To solve this coding challenge, we need to distribute candies to children based on their ratings while adhering to some constraints. The goal is to ensure each child gets at least one candy and children with higher ratings get more candies than their immediately adjacent neighbors. Here’s a detailed methodology for resolving this challenge:
# Explanation
  1. Initialization:
    • We initialize an array
      candies
      of the same length as
      ratings
      and fill it with 1s. This ensures that each child has at least one candy initially.
  2. Left-to-Right Pass:
    • We iterate over the
      ratings
      array from left to right. For each child, if their rating is higher than the rating of the previous child, we increment the number of candies for the current child based on the number of candies the previous child has. This process ensures that children with higher ratings get more candies than their left-side neighbors.
  3. Right-to-Left Pass:
    • We then iterate over the
      ratings
      array from right to left. For each child, if their rating is higher than the rating of the next child, we adjust the number of candies for the current child to ensure it's at least one more than what the next child has if needed. This process ensures the higher ratings have more candies than their right-side neighbors.
  4. Summing Up Candies:
    • Finally, we sum up all the values in the
      candies
      array to get the minimum number of candies needed to distribute according to the problem's constraints.
Detailed Steps in Pseudocode
Step 1: Initialize Candies Array
                                            
# Initialize candies array with all elements set to 1
candies = [1 for child in range(length of ratings)]

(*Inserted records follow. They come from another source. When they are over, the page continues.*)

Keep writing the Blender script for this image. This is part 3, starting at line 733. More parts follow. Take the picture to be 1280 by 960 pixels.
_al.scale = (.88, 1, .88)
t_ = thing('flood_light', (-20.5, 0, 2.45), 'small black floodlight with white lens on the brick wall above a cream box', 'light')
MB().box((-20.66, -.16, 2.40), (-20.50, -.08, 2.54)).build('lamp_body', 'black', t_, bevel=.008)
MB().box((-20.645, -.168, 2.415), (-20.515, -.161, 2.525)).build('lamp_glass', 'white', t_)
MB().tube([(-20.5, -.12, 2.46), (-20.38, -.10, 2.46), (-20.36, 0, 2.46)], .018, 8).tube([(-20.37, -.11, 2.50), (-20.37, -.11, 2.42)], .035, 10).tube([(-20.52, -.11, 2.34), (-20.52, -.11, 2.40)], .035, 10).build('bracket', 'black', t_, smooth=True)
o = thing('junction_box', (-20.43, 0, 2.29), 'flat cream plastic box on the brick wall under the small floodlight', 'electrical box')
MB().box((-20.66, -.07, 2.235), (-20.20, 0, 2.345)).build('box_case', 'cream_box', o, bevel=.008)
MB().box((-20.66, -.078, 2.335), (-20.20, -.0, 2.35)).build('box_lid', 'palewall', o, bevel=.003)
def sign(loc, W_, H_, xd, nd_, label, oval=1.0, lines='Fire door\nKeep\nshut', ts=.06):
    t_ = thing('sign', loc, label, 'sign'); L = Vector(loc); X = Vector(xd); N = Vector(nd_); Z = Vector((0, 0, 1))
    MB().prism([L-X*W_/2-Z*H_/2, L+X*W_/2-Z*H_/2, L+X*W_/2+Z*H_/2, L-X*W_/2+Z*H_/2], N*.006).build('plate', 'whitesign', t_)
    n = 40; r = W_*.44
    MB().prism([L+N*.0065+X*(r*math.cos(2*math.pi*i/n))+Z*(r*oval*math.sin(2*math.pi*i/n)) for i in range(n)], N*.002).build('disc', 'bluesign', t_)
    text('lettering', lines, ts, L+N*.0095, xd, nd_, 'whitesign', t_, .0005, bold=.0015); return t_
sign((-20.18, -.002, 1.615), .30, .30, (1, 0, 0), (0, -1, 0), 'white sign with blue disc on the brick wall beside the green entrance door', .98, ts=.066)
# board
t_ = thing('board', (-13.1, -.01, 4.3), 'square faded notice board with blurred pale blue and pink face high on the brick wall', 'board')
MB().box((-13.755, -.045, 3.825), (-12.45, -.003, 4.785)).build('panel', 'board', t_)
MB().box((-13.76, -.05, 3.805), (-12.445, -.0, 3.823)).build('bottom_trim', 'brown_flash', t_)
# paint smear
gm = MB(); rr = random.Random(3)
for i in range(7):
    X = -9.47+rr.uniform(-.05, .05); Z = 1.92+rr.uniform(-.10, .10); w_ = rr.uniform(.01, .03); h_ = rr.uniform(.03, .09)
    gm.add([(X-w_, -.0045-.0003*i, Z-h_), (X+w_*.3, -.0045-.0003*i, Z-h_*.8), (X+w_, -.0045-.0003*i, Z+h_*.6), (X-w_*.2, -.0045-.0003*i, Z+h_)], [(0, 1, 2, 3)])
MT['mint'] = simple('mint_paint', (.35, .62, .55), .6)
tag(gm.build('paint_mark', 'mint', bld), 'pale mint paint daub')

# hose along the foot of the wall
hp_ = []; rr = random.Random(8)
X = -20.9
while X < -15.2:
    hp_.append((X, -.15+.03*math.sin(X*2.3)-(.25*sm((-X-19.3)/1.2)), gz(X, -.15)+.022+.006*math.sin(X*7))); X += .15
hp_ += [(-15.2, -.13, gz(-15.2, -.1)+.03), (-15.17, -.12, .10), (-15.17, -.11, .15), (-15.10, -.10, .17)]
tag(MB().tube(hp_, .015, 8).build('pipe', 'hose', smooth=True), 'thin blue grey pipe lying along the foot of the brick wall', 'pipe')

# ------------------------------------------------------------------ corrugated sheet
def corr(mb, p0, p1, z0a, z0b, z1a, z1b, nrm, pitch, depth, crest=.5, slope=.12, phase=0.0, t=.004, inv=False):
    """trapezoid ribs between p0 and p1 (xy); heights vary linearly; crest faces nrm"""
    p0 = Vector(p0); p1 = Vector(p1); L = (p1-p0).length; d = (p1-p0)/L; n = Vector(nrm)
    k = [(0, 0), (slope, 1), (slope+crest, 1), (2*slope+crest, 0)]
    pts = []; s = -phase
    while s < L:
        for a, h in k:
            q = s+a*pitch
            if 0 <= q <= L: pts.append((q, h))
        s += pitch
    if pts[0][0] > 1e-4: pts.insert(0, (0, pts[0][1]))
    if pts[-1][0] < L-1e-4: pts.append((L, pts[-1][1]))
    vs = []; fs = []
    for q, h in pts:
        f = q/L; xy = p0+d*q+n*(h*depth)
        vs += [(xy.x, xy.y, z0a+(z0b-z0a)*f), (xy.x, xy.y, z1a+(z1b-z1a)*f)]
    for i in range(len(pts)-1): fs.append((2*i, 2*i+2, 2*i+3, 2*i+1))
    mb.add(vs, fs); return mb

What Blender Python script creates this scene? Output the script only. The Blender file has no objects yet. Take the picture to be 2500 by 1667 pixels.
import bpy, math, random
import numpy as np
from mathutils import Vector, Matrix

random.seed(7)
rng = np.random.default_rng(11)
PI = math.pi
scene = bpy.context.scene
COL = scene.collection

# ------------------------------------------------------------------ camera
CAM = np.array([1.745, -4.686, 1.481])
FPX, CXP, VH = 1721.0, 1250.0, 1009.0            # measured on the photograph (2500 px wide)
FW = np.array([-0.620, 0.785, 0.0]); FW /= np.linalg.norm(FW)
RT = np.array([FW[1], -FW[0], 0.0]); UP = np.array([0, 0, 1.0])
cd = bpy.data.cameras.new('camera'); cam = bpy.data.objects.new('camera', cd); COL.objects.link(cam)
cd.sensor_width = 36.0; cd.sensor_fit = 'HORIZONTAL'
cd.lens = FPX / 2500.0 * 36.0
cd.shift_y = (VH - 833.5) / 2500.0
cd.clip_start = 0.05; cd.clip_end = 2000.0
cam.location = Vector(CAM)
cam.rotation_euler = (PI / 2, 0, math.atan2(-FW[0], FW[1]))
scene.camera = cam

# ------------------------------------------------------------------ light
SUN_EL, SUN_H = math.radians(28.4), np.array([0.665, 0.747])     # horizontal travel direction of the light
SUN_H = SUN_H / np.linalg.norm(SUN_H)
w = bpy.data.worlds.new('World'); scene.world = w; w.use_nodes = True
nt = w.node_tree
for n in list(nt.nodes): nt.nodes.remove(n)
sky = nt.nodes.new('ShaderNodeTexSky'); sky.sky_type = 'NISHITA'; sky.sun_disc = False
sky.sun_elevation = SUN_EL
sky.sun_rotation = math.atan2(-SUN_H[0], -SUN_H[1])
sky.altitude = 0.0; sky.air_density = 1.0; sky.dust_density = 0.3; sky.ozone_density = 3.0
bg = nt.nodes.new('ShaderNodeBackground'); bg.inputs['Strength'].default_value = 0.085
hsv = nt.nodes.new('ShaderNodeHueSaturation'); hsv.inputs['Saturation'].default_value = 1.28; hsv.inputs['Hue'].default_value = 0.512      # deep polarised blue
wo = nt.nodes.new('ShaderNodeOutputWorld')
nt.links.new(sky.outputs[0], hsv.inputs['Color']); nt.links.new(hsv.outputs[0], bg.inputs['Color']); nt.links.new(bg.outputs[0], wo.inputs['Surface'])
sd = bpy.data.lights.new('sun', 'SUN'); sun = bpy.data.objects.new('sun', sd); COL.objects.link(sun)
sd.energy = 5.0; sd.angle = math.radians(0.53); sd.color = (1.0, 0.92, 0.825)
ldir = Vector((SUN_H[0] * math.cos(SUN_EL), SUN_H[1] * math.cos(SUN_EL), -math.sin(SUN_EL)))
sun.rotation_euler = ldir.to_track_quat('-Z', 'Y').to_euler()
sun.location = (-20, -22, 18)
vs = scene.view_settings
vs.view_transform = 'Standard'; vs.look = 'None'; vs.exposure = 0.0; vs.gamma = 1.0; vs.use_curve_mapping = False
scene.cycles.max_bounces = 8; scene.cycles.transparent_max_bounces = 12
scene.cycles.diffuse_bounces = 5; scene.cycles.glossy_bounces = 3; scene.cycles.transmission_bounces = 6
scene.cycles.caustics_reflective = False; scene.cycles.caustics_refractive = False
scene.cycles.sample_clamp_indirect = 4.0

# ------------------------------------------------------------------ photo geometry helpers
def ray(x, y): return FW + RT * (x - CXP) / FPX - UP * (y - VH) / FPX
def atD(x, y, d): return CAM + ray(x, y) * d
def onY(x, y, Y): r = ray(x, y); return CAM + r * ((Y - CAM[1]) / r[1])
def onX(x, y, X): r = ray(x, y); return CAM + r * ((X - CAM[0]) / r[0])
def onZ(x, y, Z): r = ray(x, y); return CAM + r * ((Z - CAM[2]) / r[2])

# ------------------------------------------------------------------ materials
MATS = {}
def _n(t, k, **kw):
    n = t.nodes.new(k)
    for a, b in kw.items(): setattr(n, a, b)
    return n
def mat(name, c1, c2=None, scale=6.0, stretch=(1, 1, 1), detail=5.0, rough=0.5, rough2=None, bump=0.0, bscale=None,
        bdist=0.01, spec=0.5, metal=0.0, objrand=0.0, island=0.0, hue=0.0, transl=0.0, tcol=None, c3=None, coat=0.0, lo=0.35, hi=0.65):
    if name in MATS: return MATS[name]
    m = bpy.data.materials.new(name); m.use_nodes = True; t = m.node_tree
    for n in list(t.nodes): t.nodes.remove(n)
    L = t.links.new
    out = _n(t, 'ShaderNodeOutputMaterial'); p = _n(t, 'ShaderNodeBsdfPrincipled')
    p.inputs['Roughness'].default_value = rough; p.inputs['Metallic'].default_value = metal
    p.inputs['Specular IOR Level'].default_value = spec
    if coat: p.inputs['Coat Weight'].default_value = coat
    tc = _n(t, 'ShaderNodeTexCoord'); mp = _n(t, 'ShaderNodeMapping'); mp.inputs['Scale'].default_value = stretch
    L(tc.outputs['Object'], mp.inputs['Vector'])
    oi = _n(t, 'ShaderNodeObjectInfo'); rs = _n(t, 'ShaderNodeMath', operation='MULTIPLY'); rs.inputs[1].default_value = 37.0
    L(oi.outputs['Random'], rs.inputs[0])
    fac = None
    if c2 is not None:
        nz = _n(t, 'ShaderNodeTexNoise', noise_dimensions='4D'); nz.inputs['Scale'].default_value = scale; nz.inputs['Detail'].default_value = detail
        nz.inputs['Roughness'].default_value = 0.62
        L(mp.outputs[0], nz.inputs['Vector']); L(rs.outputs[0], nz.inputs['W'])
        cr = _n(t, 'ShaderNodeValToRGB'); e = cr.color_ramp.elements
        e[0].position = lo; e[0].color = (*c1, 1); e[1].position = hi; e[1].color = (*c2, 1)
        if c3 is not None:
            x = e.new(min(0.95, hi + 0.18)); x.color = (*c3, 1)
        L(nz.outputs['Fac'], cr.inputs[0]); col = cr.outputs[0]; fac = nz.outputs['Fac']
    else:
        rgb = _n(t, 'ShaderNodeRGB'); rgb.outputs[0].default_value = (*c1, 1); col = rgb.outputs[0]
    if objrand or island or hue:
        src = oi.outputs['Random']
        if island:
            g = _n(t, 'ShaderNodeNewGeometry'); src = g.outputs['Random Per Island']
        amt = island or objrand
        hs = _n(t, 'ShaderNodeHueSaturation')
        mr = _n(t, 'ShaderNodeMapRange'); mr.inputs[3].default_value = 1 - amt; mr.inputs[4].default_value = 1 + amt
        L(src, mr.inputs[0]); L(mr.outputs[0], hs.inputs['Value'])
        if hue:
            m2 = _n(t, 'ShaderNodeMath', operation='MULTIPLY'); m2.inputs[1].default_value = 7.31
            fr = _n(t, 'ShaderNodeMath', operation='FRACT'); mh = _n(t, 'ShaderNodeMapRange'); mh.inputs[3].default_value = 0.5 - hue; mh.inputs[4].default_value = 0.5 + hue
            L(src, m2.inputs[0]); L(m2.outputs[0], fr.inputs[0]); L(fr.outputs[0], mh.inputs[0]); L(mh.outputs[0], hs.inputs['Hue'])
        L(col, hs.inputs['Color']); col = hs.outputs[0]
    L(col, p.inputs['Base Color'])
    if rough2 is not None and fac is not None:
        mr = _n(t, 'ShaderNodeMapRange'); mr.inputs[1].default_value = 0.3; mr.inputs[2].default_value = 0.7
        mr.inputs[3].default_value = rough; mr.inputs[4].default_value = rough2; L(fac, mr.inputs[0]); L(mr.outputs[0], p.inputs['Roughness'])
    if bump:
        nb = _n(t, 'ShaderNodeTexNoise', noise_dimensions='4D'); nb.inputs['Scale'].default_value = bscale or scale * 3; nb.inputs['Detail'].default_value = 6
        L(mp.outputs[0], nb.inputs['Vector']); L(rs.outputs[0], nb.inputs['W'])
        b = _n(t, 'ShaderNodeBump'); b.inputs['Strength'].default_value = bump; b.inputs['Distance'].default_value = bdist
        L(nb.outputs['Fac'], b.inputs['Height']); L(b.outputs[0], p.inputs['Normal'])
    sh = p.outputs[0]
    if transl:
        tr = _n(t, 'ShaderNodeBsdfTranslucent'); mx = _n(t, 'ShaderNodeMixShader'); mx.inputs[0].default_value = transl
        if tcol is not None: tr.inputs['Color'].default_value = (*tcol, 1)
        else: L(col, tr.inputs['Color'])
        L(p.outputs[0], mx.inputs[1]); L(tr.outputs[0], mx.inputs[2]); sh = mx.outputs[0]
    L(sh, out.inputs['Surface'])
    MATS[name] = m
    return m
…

                                        
Step 2: First Pass (Left-to-Right)
                                            
# Iterate from the second child to the last child
for i from 1 to length of ratings - 1:
    if ratings[i] > ratings[i - 1]:
        # Increase candies for the current child
        candies[i] = candies[i - 1] + 1

                                        
Step 3: Second Pass (Right-to-Left)
                                            
# Iterate from the second to last child to the first child
for i from length of ratings - 2 to 0:
    if ratings[i] > ratings[i + 1]:
        # Adjust candies to ensure correct number
        candies[i] = max(candies[i], candies[i + 1] + 1)

                                        
Step 4: Calculate Total Candies
                                            
# Return the sum of the candies array
return sum(candies)

                                        
Full Pseudocode With Comments
                                            
# Step 1: Initialize candies array to ensure each child has at least one candy

candies = [1 for child in range(length of ratings)]

# Step 2: First Pass from left to right
for i from 1 to length of ratings - 1:
    # If current child's rating is higher than the previous child's rating
    if ratings[i] > ratings[i - 1]:
        # Give one more candy than the previous child
        candies[i] = candies[i - 1] + 1

# Step 3: Second Pass from right to left
for i from length of ratings - 2 to 0:
    # If current child's rating is higher than the next child's rating
    if ratings[i] > ratings[i + 1]:
        # Adjust candies to the maximum between current candies and next child's candies + 1
        candies[i] = max(candies[i], candies[i + 1] + 1)
        
# Step 4: Calculate and return the total number of candies needed
return sum(candies)

                                        
Each part of the pseudocode addresses specific problem requirements, ensuring that we allocate candies correctly based on the given rules. The comments within the pseudocode guide the reader through the logic step-by-step, ensuring clarity and comprehensiveness in the approach.